**REQUEST**
Only the lines from the start of the data to the line containing "sc = bpy.context.scene", both included, should be output, exactly and without pictures.

**DATA EXTRACT**
────

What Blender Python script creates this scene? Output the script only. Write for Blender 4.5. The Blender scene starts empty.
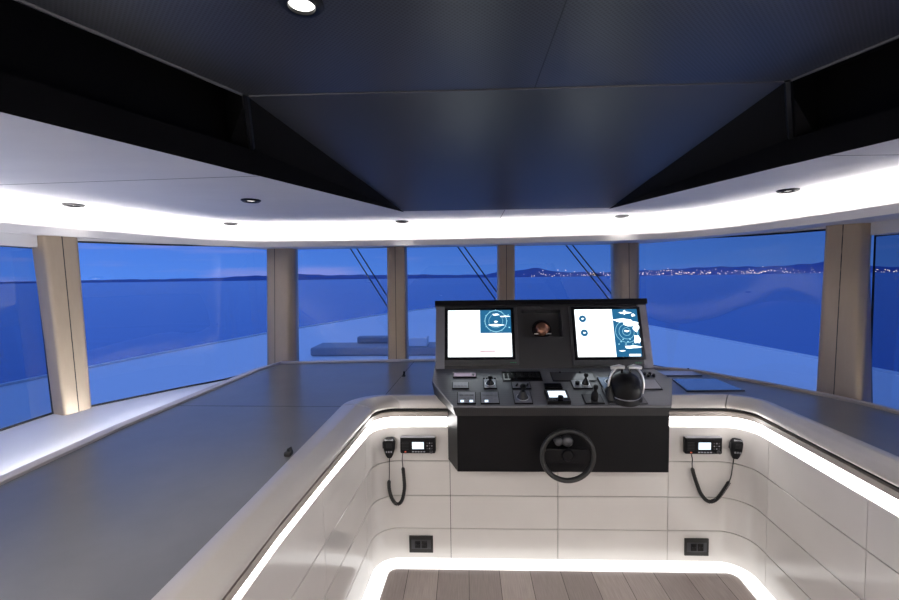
import bpy, bmesh, math, random
from mathutils import Vector, Matrix
random.seed(7)
C = bpy.context.scene.collection
sc = bpy.context.scene

# ------------------------------------------------------------------ materials
def mat(name, col, rough=.5, metal=0, coat=0, spec=.5, emit=None, es=0, bump=None):
    m = bpy.data.materials.new(name); m.use_nodes = True
    nt = m.node_tree; b = nt.nodes['Principled BSDF']
    b.inputs['Base Color'].default_value = (*col, 1)
    b.inputs['Roughness'].default_value = rough
    b.inputs['Metallic'].default_value = metal
    b.inputs['Coat Weight'].default_value = coat
    b.inputs['Coat Roughness'].default_value = .05
    b.inputs['Specular IOR Level'].default_value = spec
    if emit:
        b.inputs['Emission Color'].default_value = (*emit, 1)
        b.inputs['Emission Strength'].default_value = es
    if bump:
        sc_, st, dist = bump
        n = nt.nodes.new('ShaderNodeTexNoise'); n.inputs['Scale'].default_value = sc_; n.inputs['Detail'].default_value = 5
        tc = nt.nodes.new('ShaderNodeTexCoord'); nt.links.new(tc.outputs['Object'], n.inputs['Vector'])
        bp = nt.nodes.new('ShaderNodeBump'); bp.inputs['Strength'].default_value = st; bp.inputs['Distance'].default_value = dist
        nt.links.new(n.outputs['Fac'], bp.inputs['Height']); nt.links.new(bp.outputs['Normal'], b.inputs['Normal'])
    return m
def mottle(m, c1, c2, scale, rough=None, stretch=None):
    nt = m.node_tree; b = nt.nodes['Principled BSDF']
    tc = nt.nodes.new('ShaderNodeTexCoord'); n = nt.nodes.new('ShaderNodeTexNoise'); r = nt.nodes.new('ShaderNodeValToRGB')
    n.inputs['Scale'].default_value = scale; n.inputs['Detail'].default_value = 3; n.inputs['Roughness'].default_value = .6
    src = tc.outputs['Object']
    if stretch:
        mp = nt.nodes.new('ShaderNodeMapping'); mp.inputs['Scale'].default_value = stretch
        nt.links.new(src, mp.inputs['Vector']); src = mp.outputs['Vector']
    nt.links.new(src, n.inputs['Vector']); nt.links.new(n.outputs['Fac'], r.inputs['Fac'])
    r.color_ramp.elements[0].position = .3; r.color_ramp.elements[1].position = .7
    r.color_ramp.elements[0].color = (*c1, 1); r.color_ramp.elements[1].color = (*c2, 1)
    nt.links.new(r.outputs['Color'], b.inputs['Base Color'])
    if rough:
        mr = nt.nodes.new('ShaderNodeMapRange'); mr.inputs['To Min'].default_value = rough[0]; mr.inputs['To Max'].default_value = rough[1]
        nt.links.new(n.outputs['Fac'], mr.inputs['Value']); nt.links.new(mr.outputs['Result'], b.inputs['Roughness'])
    return m
def emat(name, col, s):
    m = bpy.data.materials.new(name); m.use_nodes = True; nt = m.node_tree; nt.nodes.clear()
    e = nt.nodes.new('ShaderNodeEmission'); o = nt.nodes.new('ShaderNodeOutputMaterial')
    e.inputs['Color'].default_value = (*col, 1); e.inputs['Strength'].default_value = s
    nt.links.new(e.outputs[0], o.inputs['Surface']); return m

WALL = mottle(mat('white_lacquer', (.62,.58,.54), .16, spec=.5, coat=.3), (.67,.64,.615), (.71,.68,.655), 2.5)
WHITE = mat('white_paint', (.72,.70,.70), .5)
CEIL = mottle(mat('white_ceiling', (.6,.58,.6), .55), (.70,.685,.70), (.76,.745,.755), 1.6, stretch=(1,3,1))
TROUGH = mat('white_sill', (.84,.83,.84), .35)
TAUPE = mottle(mat('taupe_leather', (.40,.36,.34), .3, coat=.25), (.53,.49,.46), (.57,.53,.50), 3)
BEIGE = mat('beige_trim', (.45,.40,.36), .4)
PILLAR = mottle(mat('champagne_metal', (.34,.26,.18), .38, metal=.35), (.41,.325,.235), (.43,.345,.25), 3, stretch=(20,20,.8))
GAP = mat('black_gap', (.008,.008,.009), .6)
COUNTER = mottle(mat('charcoal_leather', (.08,.08,.085), .29), (.112,.112,.118), (.135,.135,.142), 5)
BLACK = mat('satin_black', (.0035,.0035,.0048), .4, spec=.2)
BLACKG = mat('gloss_black', (.008,.008,.01), .08)
DGREY = mat('dark_grey_metal', (.07,.07,.078), .33, metal=.5)
MGREY = mat('mid_grey_plate', (.27,.27,.30), .3, metal=.4)
CHROME = mat('chrome', (.80,.80,.82), .28, metal=1)
RUBBER = mat('black_rubber', (.015,.015,.015), .5)
COPPER = mat('copper_bowl', (.35,.17,.11), .25, metal=.7)
SCRW = emat('screen_white', (.88,.97,1), 2.2)
SCRB = emat('screen_blue', (.02,.13,.27), 1.2)
SCRC = emat('screen_cyan', (.35,.75,.9), 1.3)
SCRR = emat('screen_red', (.55,.25,.3), 1.0)
LCD = emat('lcd_white', (.75,.88,1), 1.6)
BTN = emat('button_light', (.7,.85,1), 1.5)
REDL = emat('button_red', (.9,.2,.12), .7)
LED = emat('led_white', (1,.97,.945), 12.0)
LEDT = emat('led_toe', (1,.97,.945), 1.6)
LEDC = emat('led_cove', (1,.965,.955), 45.0)
LEDS = emat('led_sill', (.92,.94,1), 45.0)
LAMP = emat('lamp_white', (1,.97,.93), 2.5)
DECK = mat('white_deck', (.72,.74,.78), .45)
DECKG = mat('grey_deck_seat', (.28,.28,.32), .6)

def carbon(name, c1, c2, scale, rough=.3, stripes=False, bumps=.3):
    m = mat(name, c1, rough); nt = m.node_tree; b = nt.nodes['Principled BSDF']
    tc = nt.nodes.new('ShaderNodeTexCoord')
    v = nt.nodes.new('ShaderNodeTexVoronoi'); v.inputs['Randomness'].default_value = 0; v.inputs['Scale'].default_value = scale
    mp = nt.nodes.new('ShaderNodeMapping'); mp.inputs['Rotation'].default_value = (0, 0, math.radians(45))
    nt.links.new(tc.outputs['Object'], mp.inputs['Vector']); nt.links.new(mp.outputs['Vector'], v.inputs['Vector'])
    r = nt.nodes.new('ShaderNodeValToRGB'); r.color_ramp.elements[0].position = .25; r.color_ramp.elements[1].position = .42
    r.color_ramp.elements[0].color = (*c2, 1); r.color_ramp.elements[1].color = (*c1, 1)
    nt.links.new(v.outputs['Distance'], r.inputs['Fac']); nt.links.new(r.outputs['Color'], b.inputs['Base Color'])
    bp = nt.nodes.new('ShaderNodeBump'); bp.inputs['Strength'].default_value = bumps; bp.inputs['Distance'].default_value = .001
    nt.links.new(v.outputs['Distance'], bp.inputs['Height']); nt.links.new(bp.outputs['Normal'], b.inputs['Normal'])
    return m
PERF = carbon('perforated_black', (.028,.029,.034), (.004,.004,.005), 110, .36, bumps=.12)
WEDGE = mat('satin_black_panel', (.006,.0065,.009), .4, spec=1.0)
FASC = mat('matt_black_fascia', (.004,.004,.005), .7, spec=.08)
DASH = carbon('carbon_dash', (.15,.155,.175), (.105,.108,.122), 160, .3, bumps=.12)
BAND = carbon('carbon_band', (.016,.016,.018), (.006,.006,.007), 130, .4, bumps=.3)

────

**REPLY TO THE TASK**
What Blender Python script creates this scene? Output the script only. Write for Blender 4.5. The Blender scene starts empty.
import bpy, bmesh, math, random
from mathutils import Vector, Matrix
random.seed(7)
C = bpy.context.scene.collection
sc = bpy.context.scene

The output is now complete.